Some others might have control inputs/outputs so you can test timings or automate tests or something but we see control mods/hacks all the time around here and they are not that hard to pull off (buttons are just large switches after all). Footage capture is nice but between GB players, the SNES stuff, emulation and homebrew offerings for capture it is not as useful outside of the DS and 3ds. Not to mention the DS and 3ds stuff was often a glorified camera rather than signals level like the homebrew capture stuff from what I have seen.

If it comes with the software side of things (not impossible) it might contain some info that ROM hackers might like (the GBA and DS have a whole bunch of formats, many of which have been reverse engineered and are probably more understood by hackers than even Nintendo/the devs that made the formats but playing with a full dev kit could yield some interesting results), and similarly if there is any leaked source code (not aware of any for the GBA, is some for the DS in things like Princess Maker and various smaller things too, older stuff tends to only be things like http://www.pagetable.com/?p=28 because it was lots of assembly).

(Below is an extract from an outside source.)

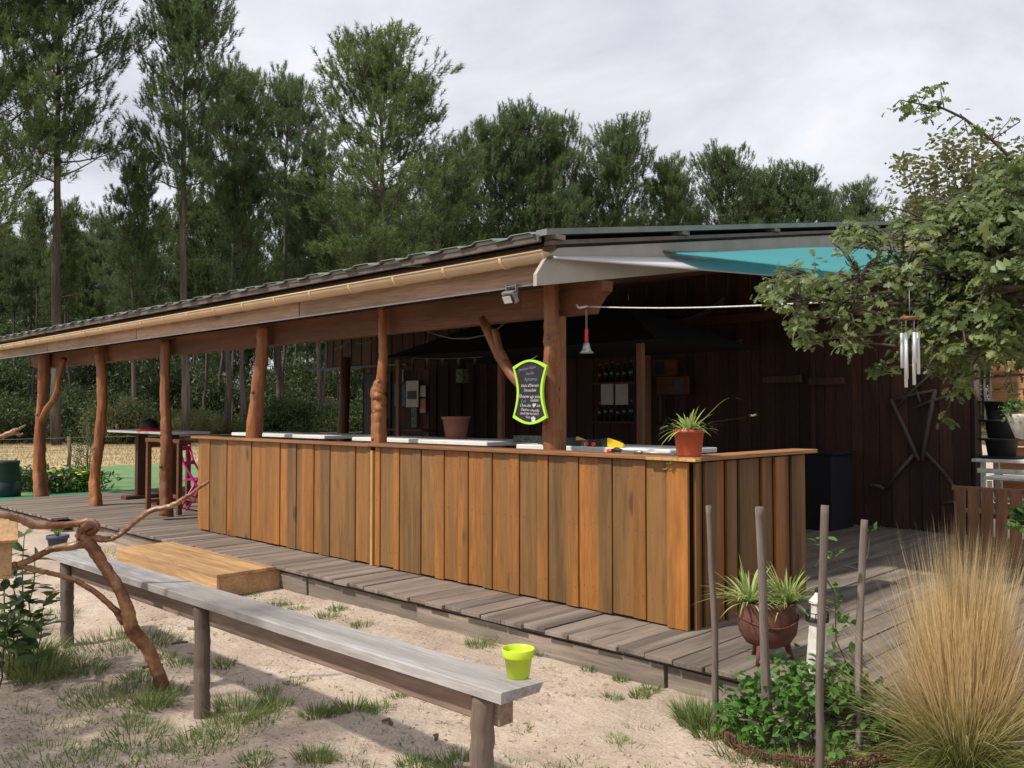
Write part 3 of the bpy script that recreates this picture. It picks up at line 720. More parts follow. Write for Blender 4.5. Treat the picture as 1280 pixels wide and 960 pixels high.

You could dev with official tools but devkitpro and the like render that a pretty pointless exercise, to say nothing of the subsequent need for xbox style distribution of any binaries that daxtsu mentioned. I should also mention that the DS at least had a fairly large number of online/phone home type things associated with it, not enough to completely put you off but definitely enough to make devkitpro that much more appealing.

Legality. The dev probably signed a contract with Nintendo to not resell, whether the cards still remain property of the bank Nintendo I am less sure of. Ebay and co have been known to remove/delist and possibly even sanction people trying to sell such things but ebay play by their own rules anyway (see also paypal and flash cart vendors). You are not going to be raided in the middle of the night for it though.

$15000, probably more than I would pay but as a "get it out of my sight/so I do not have to list 400 different things" type price it is not unreasonable and might even be a good price for a complete collection. Most dev stuff will go for more than a consumer unit but $3-4k new means surprisingly little.